Let’s start with one of the most common benefits of self-service: transparency.

A growing number of brands use self-service models because they feel they’re being taken advantage of when it comes to margins. But while transparency is a very clear benefit for the entire market, it’s not exclusive to self-service. That’s right – transparency is available, if marketers want it.

Transparency on margins is a good thing. It helps marketers hold their partners accountable, and it helps them understand how they arrived at their campaign results. The market is headed toward dynamic pricing, with great degrees of variation in programmatic margins, which fluctuate to meet specific campaign KPIs.

Often campaigns can operate in negative territories in order to get the overall campaign to its goal.
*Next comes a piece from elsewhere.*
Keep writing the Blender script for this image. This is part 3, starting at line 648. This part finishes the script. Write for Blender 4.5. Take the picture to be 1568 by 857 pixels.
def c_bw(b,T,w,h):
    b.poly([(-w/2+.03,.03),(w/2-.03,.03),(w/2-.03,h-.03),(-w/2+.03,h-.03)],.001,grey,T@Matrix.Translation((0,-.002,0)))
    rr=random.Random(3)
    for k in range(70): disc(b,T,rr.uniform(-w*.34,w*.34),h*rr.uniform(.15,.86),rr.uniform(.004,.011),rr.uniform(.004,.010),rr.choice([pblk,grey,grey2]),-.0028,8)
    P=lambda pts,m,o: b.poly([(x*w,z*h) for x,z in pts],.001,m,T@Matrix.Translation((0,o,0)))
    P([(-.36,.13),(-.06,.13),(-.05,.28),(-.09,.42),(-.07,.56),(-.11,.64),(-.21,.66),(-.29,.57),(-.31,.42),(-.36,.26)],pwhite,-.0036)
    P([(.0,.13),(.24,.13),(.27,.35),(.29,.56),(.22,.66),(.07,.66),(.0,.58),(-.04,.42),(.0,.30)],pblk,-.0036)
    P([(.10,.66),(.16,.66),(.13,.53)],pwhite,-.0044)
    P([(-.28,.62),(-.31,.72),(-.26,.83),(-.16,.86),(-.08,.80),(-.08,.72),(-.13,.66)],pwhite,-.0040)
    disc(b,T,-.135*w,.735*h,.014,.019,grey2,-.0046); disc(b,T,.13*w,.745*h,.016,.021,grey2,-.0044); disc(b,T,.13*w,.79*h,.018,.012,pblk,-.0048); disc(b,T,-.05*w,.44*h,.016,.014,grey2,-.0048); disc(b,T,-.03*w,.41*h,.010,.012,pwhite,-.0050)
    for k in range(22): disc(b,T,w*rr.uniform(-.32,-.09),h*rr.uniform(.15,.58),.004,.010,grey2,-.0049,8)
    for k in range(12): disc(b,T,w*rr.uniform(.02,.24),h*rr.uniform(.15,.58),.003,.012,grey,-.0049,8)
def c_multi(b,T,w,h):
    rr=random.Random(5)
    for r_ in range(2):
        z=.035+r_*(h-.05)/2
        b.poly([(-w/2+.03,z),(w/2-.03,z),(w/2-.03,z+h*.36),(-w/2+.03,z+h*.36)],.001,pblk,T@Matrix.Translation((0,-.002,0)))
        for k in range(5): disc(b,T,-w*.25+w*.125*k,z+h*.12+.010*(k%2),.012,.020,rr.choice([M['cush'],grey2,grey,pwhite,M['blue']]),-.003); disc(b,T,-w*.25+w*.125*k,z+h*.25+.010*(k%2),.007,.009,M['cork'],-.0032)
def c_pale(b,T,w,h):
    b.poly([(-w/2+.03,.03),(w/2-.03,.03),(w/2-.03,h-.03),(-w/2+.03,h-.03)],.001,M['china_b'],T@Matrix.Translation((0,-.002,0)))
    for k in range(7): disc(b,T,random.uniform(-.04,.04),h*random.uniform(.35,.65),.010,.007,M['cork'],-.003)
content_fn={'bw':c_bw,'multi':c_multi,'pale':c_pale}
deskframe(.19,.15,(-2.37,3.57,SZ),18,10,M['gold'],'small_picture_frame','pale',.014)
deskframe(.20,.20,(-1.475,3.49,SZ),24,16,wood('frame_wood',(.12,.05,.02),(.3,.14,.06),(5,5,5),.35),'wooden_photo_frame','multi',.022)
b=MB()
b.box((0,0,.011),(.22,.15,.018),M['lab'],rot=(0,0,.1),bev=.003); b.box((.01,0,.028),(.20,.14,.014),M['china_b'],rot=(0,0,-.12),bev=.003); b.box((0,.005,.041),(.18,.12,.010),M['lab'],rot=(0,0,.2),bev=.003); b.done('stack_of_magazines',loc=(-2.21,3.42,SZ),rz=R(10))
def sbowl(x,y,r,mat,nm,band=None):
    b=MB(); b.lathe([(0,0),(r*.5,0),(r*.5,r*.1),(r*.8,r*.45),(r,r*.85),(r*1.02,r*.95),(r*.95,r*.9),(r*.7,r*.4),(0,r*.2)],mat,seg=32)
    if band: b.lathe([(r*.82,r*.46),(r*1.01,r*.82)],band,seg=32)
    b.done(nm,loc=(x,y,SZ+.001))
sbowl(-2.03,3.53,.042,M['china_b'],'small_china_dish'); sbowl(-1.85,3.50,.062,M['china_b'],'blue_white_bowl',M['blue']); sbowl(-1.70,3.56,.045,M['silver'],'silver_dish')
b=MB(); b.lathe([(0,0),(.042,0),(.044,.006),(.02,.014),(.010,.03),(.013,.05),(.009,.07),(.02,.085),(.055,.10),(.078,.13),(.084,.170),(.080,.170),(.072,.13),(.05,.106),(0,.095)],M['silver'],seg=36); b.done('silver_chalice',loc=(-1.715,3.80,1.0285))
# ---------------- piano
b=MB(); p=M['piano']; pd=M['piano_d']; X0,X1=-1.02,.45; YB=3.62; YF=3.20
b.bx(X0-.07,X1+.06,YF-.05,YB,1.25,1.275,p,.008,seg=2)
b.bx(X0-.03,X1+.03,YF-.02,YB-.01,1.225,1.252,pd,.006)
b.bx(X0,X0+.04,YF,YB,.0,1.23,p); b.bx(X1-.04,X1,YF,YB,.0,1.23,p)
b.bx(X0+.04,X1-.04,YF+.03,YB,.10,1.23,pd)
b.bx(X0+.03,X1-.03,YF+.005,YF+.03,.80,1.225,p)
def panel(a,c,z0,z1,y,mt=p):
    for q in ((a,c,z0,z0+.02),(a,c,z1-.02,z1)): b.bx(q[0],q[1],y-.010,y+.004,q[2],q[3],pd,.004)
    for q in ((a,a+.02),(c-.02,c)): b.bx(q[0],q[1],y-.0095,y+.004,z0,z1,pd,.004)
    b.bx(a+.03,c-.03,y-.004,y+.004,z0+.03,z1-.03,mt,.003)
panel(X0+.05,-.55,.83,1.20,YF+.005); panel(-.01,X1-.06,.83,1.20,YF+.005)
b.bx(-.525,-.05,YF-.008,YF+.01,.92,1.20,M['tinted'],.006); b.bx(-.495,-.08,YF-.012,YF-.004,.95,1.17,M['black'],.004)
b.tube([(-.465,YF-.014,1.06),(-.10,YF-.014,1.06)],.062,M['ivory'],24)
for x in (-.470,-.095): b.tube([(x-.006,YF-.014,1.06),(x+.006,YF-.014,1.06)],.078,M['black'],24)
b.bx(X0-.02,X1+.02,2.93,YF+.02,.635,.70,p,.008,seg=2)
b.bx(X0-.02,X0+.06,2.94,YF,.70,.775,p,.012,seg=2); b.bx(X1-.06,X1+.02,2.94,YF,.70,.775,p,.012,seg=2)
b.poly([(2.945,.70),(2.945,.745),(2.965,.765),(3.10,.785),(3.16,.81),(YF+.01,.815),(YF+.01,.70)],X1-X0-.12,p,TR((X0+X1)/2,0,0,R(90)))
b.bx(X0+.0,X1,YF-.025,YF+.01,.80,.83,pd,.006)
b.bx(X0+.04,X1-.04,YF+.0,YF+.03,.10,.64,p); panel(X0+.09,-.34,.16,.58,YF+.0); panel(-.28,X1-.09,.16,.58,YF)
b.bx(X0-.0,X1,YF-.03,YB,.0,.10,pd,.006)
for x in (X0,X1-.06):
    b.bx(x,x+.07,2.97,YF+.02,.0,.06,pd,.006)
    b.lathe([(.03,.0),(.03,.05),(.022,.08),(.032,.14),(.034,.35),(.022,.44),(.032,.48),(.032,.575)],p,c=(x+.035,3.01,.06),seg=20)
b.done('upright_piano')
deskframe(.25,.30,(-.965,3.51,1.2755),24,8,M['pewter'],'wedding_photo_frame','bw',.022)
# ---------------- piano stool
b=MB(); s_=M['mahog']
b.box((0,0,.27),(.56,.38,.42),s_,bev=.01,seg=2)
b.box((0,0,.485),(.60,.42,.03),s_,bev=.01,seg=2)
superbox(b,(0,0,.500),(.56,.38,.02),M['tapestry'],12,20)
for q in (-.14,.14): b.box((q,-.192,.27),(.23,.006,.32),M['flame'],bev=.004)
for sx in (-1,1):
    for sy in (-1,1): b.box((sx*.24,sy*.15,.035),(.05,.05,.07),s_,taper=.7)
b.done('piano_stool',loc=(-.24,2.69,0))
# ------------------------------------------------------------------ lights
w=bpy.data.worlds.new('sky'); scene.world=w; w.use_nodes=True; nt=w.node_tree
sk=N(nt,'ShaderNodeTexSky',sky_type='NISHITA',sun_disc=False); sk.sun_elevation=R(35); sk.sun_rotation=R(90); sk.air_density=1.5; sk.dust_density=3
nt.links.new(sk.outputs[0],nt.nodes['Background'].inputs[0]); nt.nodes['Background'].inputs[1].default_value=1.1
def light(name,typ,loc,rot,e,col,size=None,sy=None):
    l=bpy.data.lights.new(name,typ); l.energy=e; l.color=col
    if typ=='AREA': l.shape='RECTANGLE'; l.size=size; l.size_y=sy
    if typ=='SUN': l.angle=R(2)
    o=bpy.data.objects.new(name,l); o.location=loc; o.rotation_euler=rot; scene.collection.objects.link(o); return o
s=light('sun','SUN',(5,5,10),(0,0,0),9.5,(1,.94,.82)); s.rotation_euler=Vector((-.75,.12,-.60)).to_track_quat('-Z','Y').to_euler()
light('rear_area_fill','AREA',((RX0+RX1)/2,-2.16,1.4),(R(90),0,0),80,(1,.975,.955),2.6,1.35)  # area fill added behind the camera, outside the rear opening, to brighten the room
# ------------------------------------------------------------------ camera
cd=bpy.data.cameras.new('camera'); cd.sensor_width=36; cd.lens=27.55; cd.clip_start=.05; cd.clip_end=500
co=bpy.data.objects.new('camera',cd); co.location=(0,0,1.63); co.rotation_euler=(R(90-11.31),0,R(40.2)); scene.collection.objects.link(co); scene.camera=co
This works both ways for marketers, and without flexibly the locked rates could end up having a negative result. Sharing this kind of pricing information simply shows the marketer what kinds of results were achieved and how the programmatic partner stayed within budget to achieve those results.

Results are what marketers really want – real insights they can take from their programmatic campaigns and leverage on other platforms. They likely don’t want lists of thousands of URLs that carried impressions during a campaign delivered to them. Instead, they want to know how much they’re paying margins, and they want some sense of performance in correlation to data sets.
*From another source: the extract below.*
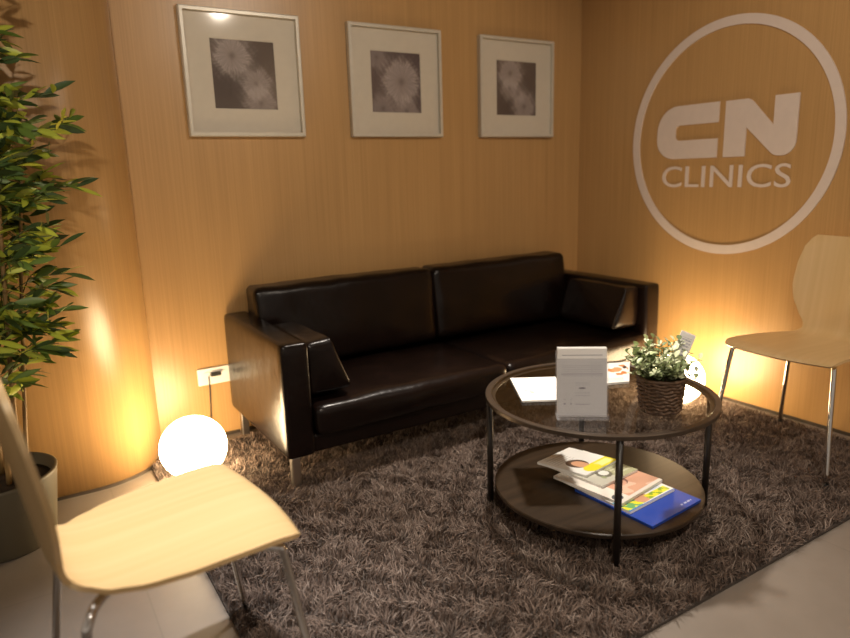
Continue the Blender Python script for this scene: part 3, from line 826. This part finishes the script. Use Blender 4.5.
# ------------------------------------------------------------------ lights
def spot(loc, power, col=(1, .80, .56), size=120, blend=1, rad=.04, target=None):
    l = bpy.data.lights.new('downlight_or_fill', 'SPOT'); l.energy = power; l.color = col; l.spot_size = R(size); l.spot_blend = blend; l.shadow_soft_size = rad
    o = bpy.data.objects.new('downlight_or_fill', l); COL.objects.link(o); o.location = loc
    d = Vector((0, 0, -1)) if target is None else (Vector(target) - Vector(loc))
    o.rotation_euler = d.to_track_quat('-Z', 'Y').to_euler()
    return o
WC = (1, .86, .70)
WC = (1, .86, .70)
spot((-1.30, -.88, 2.5), 350, (1, .90, .78), size=54, rad=.07, target=(-1.52, -1.25, 0))
spot((-2.62, -1.50, 2.5), 290, (1, .97, .94), size=36)
spot((-1.2, -2.9, 2.5), 100, WC, size=62, rad=.05, target=(-1.35, 0, 1.65))  # added front fill, aimed up at the pictures to brighten them
spot((-1.9, -2.4, 2.5), 105, WC, size=58, rad=.05, target=(0, -1.1, 1.25))  # fill spot put in to brighten the logo while sparing the rug
spot((-3.3, -3.2, 2.5), 110, WC, size=60, rad=.05, target=(-2.9, -.3, 1.3))
spot((-.9, -3.1, 2.5), 130, WC, size=110, rad=.05)
spot((-2.9, -3.5, 2.5), 120, WC, size=60, rad=.05, target=(-1.6, -1.7, .4))  # unseen fill added near the camera to lift the leaflet stand's front
w = bpy.data.worlds.new('World'); scene.world = w; w.use_nodes = True
w.node_tree.nodes['Background'].inputs[0].default_value = (1, .84, .68, 1)
w.node_tree.nodes['Background'].inputs[1].default_value = .38

# ------------------------------------------------------------------ camera
yaw, pitch, roll, fpx = .5519, -.2166, -.031, 662.38
fw = Vector((math.sin(yaw) * math.cos(pitch), math.cos(yaw) * math.cos(pitch), math.sin(pitch)))
r_ = Vector((math.cos(yaw), -math.sin(yaw), 0)); u_ = r_.cross(fw)
r2 = math.cos(roll) * r_ + math.sin(roll) * u_; u2 = -math.sin(roll) * r_ + math.cos(roll) * u_
cd = bpy.data.cameras.new('Camera'); cam = bpy.data.objects.new('Camera', cd); COL.objects.link(cam)
M = Matrix((r2, u2, -fw)).transposed().to_4x4(); M.translation = (-2.8869, -2.9088, 1.1392)
cam.matrix_world = M
cd.sensor_width = 36; cd.lens = fpx / 850 * 36
cd.dof.use_dof = True; cd.dof.focus_distance = 2.15; cd.dof.aperture_fstop = 1.7
scene.camera = cam
scene.view_settings.view_transform = 'Standard'; scene.view_settings.look = 'None'
scene.view_settings.gamma = 1; scene.view_settings.exposure = 0
scene.view_settings.use_curve_mapping = False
With that in mind, it’s safe to say that the majority of advertisers would benefit from a managed services offering, or at least a hybrid model. A team of experts pulling the right levers can make all the difference, and that gets lost when a brand moves to self-service too quickly.

There are a few advertisers that truly need the smallest margin possible on media – those are the only operators who should explore a pure self-serve model. Simultaneously, huge ecommerce operations like Amazon have the capital to build their own systems and reduce margins. But very few digital advertisers are as big as Amazon.

To benefit from self-serve, the direct client needs a team that understands that space in its entirety and knows which levers need to be pulled and the data sets that need to be leveraged. It’s similar to NASCAR, where every car is theoretically a stock model, but the driver makes all the difference.

And while nearly everyone thinks they’re a good driver, there’s a monumental gap between a pro and an amateur. In programmatic, the pros know how to drive their own cars and they understand the nuances required to get the best result.

With that said, the market won’t remain this way forever. Direct marketers are already building in-house programmatic teams. In the next five years, we’ll see enough top talent migrate from the technology side to the brand side, giving marketers the knowledge and experience they need for in-house teams.

Marketers will undoubtedly get smarter about the programmatic space, and they’ll evolve as their needs change over time. But right now, rather than try to bring the operation in house and pull all the levers themselves, a majority of advertisers could benefit from a hybrid model focused on dynamic CPM pricing and transparency.